My friend Jim's first principle of feminism: if you can't stand the heat, stay in the kitchen. Peg Bracken didn't much like the heat, but she certainly did not like not like the kitchen, at least not as traditionally defined. I never met her, but I do remember her I Hate to Cook Cookbook, which I saw on the shelves of more than one of my friends' homes back in the 50s. There was another called I Hate to Housekeep and others, one with the oddly unfeminist title of I Didn't Come Here to Argue.

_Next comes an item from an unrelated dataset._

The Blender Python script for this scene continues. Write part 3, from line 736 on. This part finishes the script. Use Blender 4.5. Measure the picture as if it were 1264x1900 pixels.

Peg Bracken died today. Commentary is remarking on the fact that she preceded Betty Friedan, but perhaps an even closer comparison is the columnist Erma Bombeck--earthy, unpompous, not ill-natured, but cheerfully dismissive of the received pieties. The cooking advice was mostly god-awful but so was most cooking advice in those days--unless you were willing to undertake the decidedly unfeminist task of The Dinner--the full-bore home presentation, on the model of the two-volume Gourmet Cookbook, in faux cordovan, or latermthe more good-natured (but hardly less demanding) Julia Child. Peg Bracken's point was to show that didn't need to live or die by The Dinner, and indeed, that you could damn well live without it. In a museum of feminist heroines, Peg Bracken probably does not deserve a statue in the center of the rotunda, but a discreet bust (oh tee hee) might be in order, probably back near the kitchen.
Fn.: Is it any wonder that Peg Bracken is, like so many remarkable characters of that generation, a graduate of Antioch College?
Update: A salute to lb whose comment, unfortunately misposted under the Huckabee rant infra, points out that Bracken checked out hand in hand with the guy who invented Rice-a-roni.